Here, I was holding the wire with three fingers; my thumb, pointer  and middle finger… four of the LEDs lit up.  Presumably, if I connect up any random sensor (light, sound, etc), the intensity will light up a corresponding set of LEDs.  That aught to be more useful than detecting fingers touching a wire.

Spherical Robots and Arduino Uno!

Posted on by

Back in November, I was at the Academy of Science for Nightlife and found nestled in the creepy taxidermy (African Hall), I ran into Spherical Robots rolling around. Check out the video:

This particular set of robots were originally created for Burning Man, but it’s no surprise to me that they would tour around the more sciency venues of San Francisco.  I’d never really considered a spherical robot before… but I guess it’s a “thing”.  Go ahead! Google it!

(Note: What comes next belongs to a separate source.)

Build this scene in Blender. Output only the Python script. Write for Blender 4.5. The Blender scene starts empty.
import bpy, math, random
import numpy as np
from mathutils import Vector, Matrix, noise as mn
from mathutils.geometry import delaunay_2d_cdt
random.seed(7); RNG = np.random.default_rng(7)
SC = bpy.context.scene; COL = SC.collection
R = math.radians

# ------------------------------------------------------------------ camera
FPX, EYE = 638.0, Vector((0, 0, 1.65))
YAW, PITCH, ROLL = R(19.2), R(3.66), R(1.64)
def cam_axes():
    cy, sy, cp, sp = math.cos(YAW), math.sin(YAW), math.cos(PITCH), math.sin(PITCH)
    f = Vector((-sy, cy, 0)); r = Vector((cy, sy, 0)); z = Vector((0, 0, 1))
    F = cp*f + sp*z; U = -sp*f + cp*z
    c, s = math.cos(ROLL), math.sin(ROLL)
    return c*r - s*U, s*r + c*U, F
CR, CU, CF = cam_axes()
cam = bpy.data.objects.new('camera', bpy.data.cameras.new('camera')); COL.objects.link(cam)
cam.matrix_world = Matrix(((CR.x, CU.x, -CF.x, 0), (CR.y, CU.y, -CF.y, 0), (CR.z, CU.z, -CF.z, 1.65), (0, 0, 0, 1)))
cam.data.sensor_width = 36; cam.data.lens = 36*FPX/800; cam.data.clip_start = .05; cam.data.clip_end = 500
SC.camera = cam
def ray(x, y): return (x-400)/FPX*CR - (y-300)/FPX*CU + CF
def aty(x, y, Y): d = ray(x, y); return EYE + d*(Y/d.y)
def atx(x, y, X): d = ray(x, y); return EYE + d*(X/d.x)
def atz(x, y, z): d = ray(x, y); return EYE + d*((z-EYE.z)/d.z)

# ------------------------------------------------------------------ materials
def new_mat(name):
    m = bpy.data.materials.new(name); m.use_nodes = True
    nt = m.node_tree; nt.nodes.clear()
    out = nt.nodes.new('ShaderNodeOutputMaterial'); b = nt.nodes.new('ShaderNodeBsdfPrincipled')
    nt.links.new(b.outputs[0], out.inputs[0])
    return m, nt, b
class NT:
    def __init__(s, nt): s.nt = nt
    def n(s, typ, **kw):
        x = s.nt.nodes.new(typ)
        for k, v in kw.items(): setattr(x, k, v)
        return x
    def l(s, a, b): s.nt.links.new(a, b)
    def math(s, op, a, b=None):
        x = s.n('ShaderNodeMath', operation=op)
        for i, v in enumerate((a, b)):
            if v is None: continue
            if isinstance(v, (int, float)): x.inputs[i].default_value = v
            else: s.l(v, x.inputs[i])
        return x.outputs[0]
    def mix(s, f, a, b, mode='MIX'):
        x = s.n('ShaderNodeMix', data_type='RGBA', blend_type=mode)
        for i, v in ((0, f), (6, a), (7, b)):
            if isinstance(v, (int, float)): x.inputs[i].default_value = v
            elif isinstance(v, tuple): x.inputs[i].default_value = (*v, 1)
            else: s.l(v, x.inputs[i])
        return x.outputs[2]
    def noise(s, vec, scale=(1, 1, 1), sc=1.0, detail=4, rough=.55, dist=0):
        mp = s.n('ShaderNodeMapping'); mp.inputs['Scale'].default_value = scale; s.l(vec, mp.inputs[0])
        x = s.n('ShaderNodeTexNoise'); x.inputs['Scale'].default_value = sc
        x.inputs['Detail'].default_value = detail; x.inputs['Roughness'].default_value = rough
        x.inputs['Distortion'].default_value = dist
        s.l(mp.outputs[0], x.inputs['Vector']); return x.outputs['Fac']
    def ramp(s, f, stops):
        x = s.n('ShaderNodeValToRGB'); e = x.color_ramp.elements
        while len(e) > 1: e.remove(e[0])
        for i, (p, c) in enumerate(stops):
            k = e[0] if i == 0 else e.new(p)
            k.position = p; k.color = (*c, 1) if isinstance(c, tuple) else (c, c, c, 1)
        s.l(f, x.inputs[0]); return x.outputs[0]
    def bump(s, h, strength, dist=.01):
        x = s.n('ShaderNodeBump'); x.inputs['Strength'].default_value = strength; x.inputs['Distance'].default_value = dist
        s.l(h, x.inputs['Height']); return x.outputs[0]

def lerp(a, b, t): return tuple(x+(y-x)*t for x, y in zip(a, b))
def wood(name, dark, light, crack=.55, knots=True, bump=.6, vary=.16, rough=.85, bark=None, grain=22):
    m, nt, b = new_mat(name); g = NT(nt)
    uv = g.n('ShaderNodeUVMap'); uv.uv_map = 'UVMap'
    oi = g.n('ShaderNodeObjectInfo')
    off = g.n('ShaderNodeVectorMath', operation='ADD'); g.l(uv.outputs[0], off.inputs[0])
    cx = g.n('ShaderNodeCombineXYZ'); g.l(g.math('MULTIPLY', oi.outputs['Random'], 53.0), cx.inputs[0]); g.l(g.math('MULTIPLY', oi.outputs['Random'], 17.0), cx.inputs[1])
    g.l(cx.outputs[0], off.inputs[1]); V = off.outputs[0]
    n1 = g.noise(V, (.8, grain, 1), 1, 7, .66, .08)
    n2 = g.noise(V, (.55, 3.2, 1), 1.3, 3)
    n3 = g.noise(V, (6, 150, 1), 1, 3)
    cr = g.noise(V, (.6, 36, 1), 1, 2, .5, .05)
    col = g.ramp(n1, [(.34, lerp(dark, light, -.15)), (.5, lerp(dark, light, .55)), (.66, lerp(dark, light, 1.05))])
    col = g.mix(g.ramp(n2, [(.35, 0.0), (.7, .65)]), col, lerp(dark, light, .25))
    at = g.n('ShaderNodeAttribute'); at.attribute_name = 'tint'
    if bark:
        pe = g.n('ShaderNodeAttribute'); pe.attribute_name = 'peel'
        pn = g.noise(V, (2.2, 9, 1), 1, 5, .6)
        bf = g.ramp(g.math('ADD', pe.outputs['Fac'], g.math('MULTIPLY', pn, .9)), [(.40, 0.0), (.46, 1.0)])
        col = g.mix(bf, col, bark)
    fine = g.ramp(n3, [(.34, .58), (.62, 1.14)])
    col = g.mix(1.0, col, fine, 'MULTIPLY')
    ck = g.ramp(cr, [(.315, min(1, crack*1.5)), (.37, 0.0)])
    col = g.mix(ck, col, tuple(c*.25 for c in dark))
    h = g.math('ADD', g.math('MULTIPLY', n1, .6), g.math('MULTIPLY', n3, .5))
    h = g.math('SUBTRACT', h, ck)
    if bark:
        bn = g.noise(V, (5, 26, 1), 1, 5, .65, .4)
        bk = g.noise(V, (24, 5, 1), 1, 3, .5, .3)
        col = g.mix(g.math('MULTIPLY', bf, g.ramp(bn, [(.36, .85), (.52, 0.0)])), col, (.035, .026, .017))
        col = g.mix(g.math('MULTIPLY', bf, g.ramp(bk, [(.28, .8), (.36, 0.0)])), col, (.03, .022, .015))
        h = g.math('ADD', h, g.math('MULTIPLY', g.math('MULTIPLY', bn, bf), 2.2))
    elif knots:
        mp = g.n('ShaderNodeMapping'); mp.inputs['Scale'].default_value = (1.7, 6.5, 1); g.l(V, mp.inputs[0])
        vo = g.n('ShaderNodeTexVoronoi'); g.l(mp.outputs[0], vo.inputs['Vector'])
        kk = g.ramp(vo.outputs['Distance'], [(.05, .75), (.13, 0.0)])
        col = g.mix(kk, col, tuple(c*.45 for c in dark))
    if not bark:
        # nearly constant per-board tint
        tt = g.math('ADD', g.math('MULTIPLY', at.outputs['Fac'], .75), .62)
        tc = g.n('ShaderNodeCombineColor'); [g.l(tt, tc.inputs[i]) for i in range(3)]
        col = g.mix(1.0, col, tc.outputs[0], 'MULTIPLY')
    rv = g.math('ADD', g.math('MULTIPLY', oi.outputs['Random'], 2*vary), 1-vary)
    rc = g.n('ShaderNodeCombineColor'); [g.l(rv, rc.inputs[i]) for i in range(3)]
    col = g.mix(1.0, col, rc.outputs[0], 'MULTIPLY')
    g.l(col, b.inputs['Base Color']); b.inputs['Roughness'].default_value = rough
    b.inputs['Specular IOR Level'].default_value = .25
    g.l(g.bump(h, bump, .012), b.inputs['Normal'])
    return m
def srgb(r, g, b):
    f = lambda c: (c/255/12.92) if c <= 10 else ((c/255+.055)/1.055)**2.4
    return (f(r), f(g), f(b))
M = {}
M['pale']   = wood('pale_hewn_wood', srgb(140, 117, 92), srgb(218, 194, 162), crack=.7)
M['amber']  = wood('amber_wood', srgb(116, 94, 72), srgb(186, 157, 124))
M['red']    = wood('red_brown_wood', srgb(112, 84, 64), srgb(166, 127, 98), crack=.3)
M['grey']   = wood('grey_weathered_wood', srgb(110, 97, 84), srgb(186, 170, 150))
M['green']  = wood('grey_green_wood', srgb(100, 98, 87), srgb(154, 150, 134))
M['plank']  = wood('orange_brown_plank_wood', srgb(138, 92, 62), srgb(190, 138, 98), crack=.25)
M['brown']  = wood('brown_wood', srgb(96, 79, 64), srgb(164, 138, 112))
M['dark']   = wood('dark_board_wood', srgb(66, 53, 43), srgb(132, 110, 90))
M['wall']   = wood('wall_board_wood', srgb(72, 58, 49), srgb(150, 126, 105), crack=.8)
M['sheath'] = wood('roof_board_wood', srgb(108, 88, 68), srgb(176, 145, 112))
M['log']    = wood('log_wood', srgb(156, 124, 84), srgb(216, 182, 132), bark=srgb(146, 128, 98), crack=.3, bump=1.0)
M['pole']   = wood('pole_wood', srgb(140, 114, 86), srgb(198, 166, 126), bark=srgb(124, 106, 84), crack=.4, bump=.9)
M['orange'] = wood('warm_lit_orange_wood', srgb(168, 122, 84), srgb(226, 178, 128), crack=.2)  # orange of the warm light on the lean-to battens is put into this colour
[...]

Now to me, the easiest way to get a sphere moving would be to have a rod running through an axis of the ball and you roll around it using either weight or a gyroscope on whatever internal mechanism you’ve got driving.  In this design you effectively have one HUGE wheel. These robots, however did not seem to do that.  They were able to roll in arbitrary directions.  They didn’t have to turn to change direction.

My initial gut feeling was, it used a pair of gyroscopes offset from each other by some angle.  When the orientation of the two gyroscopes change, the sphere’s effective center of gravity would shift causing it to move.  After doing some reading, though, it seems like that is not the case. A more likely scenario is… you have a large pendulum style structure which is moved around with a pair of solenoids.  This apparatus is dangled from a stable platform.  When the pendulum is pushed in a direction by the solenoids, the center of gravity shifts and the ball rolls.  The amount that the pendulum can move the ball is proportional to the weight at the end of the pendulum.

All of this conjecture has lead me to conclude that I need to try it out.  So… I’m off to learn a little bit of robotics.  So… how does one get started in robotics?  One dives right in!

I’ve been wanting to work with the Arduino family of microcontrollers, and this seems like an ideal project.  I ordered myself an Arduino Uno, a couple of add-on boards and am ready to rock!

My first goal will be to familiarize myself with the Arduino programming language and generally make myself comfortable with the tools involved.

There is some soldering involved.  You can see in the above image, my new toys.  The blue circuit board is the actual Arduino itself.  Below the magnifier is an add-on board that will allow me to control two motors.  (some assembly required).   I have a 2nd add-on board coming which will have add a small LCD display. I’m sure that board will be the one I play with the most (At least at first).

Naturally, I had to try to put together the motor controls, but it seems like fate would have other plans… Look at what happened to my soldering pencil:

Yeah. So… a new one is on the way. I guess soldering will have to wait a few days.